The Manor is a Grade II listed building in the Tunbridge Wells local planning authority area, England. First listed on 24 August 1990. House. 6 related planning applications.
The Manor
- WRENN ID
- small-corbel-quill
- Grade
- II
- Local Planning Authority
- Tunbridge Wells
- Country
- England
- Date first listed
- 24 August 1990
- Type
- House
- Source
- Historic England listing
Description
The Manor
House, circa 1840 (dated roof timber) with alterations of the circa 1880s for Charles W. Powell, some refurbishments of 1907, and late 20th-century renovations.

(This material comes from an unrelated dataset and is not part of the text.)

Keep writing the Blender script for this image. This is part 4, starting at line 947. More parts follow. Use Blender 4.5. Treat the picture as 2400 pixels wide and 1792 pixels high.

The building is constructed of very fine sandstone ashlar masonry brought to course with thin joints and diagonal rustication with a smoother border to each block. It has a slate roof with stacks featuring ashlar stone shafts.
The house follows a deep rectangular plan, 2 rooms wide. The present entrance front faces west, with the house positioned to take advantage of views to the east across the garden. Originally, there were 4 principal rooms on the ground floor, probably entered on the south side, with a 3-storey service block to the north containing service rooms and a dining room. This arrangement was altered in the 1880s: the rear rooms were re-arranged to provide a large entrance hall containing the stair and a small south-facing room. In the late 20th century the service block was reduced to a single storey over cellars, separated from the main house by a glazed passage. A conservatory was added to the centre of the west front in the 1980s.
The exterior is 2 storeys with a deep plinth, platband at first floor level, and platband below a chamfered stone eaves cornice. All principal windows have flush keyblocks.
The west front is asymmetrical with a 1:3:1-bay arrangement, the centre 3 bays projecting. A probably late 19th-century 2-leaf panelled front door in the centre features a fanlight with spoke glazing bars, framed by smooth ashlar masonry with pilasters and a moulded cornice above a dentil frieze, with a moulded stone doorframe and reeded keystone. Above the front door are a pair of one-light windows with late 20th-century glazing, flanked by blind recesses. The left return of the central projection has one first-floor one-light window with late 20th-century glazing and 2 probably late 19th or early 20th-century round-headed windows with moulded frames and a shared hoodmould. The first-floor windows in the outer bays are early 19th-century 4-pane sashes with margin panes; the left-hand ground-floor windows have been altered. The right-hand bay has a late 19th or early 20th-century single-storey flat-roofed addition with 2 round-headed windows with a shared hoodmould.
The garden (east) elevation is a 3-bay symmetrical design with canted bays to left and right featuring plate glass 19th-century sash windows with margin panes: 4-pane to the first floor and 8-pane to the ground floor. The windows have stone sills and the first-floor windows have panels below the sills. A 19th-century 2-leaf glazed garden door in the centre has a deep overlight. A late 20th-century archway at the left (north) end links the main block to the remains of the service wing, which has matching sash windows.
The south elevation is 3-bays and asymmetrical, with the middle bay slightly projecting with a separate hipped roof and a probably late 19th-century 2-leaf glazed garden door with a deep overlight. 19th-century sash windows with margin panes are present. The dining room and service block appear always to have been divided from the main range by a service passage running from west to east.
The entrance hall, reduced in size in the late 20th century, is lined with circa 1880s Jacobean-style panelling and features a contemporary stair with turned balusters.
The principal east-facing room to the south contains a fine 18th-century white marble chimney-piece with carved figure panels and inlaid yellow marble. This chimney-piece is said to be an original Adam design and has a brass plaque recording that it originated at Mercers Hall and was given to Charles W. Powell, Master of the Mercers Company, in 1907. The room has an Adam-style wall frieze and oval ceiling decoration, presumably of 1907. The wall frieze is interrupted by a pair of timber Doric columns that nominally divide the room from a passage to the doors on the east elevation.
The northern principal room has a probably 1840 white Italian marble chimney-piece and plaster cornice.
Extensive stone cellars with stone vaulted roofs survive beneath both the main block and service wing.
Baden-Powell, a relation of Charles Powell, wrote Scouting for Boys while staying at the Manor and established a group of scouts in the parish.